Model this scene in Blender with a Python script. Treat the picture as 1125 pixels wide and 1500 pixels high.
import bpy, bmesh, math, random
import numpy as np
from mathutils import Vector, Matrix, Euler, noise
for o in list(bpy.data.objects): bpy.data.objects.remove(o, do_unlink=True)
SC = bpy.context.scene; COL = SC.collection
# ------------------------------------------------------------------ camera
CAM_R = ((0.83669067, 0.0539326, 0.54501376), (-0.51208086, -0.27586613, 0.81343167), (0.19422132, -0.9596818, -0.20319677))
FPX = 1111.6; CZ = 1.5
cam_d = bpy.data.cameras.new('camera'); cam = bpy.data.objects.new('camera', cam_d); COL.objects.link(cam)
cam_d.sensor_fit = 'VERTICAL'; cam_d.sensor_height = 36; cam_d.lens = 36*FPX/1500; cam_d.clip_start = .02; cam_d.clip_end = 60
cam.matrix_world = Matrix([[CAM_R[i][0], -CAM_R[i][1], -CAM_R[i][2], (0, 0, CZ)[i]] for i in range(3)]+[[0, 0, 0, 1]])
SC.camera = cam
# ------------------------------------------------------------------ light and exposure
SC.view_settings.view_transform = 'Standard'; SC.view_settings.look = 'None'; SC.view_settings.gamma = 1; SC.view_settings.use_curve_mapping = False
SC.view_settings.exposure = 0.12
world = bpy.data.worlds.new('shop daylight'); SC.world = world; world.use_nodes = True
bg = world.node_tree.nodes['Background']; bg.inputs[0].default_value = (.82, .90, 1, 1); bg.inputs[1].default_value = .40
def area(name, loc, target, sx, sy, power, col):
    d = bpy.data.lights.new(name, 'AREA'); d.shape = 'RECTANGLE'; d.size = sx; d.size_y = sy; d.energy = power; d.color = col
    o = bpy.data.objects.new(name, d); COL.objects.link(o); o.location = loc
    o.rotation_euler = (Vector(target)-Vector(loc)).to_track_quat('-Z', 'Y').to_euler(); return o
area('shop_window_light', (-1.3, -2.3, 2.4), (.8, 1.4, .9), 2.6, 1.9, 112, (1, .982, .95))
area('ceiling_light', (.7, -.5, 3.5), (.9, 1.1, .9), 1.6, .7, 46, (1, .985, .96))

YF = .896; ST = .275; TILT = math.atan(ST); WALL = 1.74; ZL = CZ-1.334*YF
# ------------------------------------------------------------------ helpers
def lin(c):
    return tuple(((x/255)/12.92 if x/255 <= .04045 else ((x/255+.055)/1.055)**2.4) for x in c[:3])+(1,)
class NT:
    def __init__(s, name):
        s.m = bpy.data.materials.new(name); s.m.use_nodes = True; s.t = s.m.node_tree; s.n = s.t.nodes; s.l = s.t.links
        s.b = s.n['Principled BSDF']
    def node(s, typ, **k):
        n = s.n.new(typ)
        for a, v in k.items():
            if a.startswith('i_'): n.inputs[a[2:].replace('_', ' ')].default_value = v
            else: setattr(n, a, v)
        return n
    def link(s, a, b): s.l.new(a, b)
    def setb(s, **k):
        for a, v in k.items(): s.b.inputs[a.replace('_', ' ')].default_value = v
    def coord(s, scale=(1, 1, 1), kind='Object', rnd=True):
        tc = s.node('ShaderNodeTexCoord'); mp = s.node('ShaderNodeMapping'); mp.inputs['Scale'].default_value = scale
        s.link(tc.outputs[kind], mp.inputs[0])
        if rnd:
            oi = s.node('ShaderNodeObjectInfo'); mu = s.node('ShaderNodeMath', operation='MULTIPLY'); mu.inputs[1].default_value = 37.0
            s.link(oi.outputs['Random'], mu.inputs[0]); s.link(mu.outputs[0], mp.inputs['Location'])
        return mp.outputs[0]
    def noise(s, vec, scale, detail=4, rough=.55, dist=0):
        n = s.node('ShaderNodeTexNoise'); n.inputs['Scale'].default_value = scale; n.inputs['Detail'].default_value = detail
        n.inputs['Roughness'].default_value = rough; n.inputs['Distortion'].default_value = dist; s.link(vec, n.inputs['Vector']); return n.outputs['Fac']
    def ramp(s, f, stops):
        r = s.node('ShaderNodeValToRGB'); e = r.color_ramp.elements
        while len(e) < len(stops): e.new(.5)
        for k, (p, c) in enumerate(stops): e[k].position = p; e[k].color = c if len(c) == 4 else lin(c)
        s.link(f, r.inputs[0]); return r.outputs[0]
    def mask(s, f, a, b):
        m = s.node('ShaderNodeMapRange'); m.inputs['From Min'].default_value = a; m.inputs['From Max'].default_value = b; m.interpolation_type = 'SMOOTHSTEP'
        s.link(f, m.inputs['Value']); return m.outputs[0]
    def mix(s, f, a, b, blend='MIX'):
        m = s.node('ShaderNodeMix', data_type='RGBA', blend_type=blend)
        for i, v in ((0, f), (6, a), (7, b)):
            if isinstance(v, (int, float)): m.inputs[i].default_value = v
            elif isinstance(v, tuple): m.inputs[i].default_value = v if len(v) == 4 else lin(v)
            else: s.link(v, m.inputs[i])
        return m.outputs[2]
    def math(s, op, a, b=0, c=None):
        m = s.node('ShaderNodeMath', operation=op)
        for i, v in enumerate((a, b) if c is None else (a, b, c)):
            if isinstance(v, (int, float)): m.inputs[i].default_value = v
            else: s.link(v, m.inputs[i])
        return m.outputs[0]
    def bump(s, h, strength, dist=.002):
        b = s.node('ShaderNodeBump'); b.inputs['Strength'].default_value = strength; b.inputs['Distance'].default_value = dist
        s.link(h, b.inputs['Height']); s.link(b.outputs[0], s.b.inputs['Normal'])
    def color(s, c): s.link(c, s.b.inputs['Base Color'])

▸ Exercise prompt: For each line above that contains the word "scene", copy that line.

▸ Exercise solution:
Model this scene in Blender with a Python script. Treat the picture as 1125 pixels wide and 1500 pixels high.
SC = bpy.context.scene; COL = SC.collection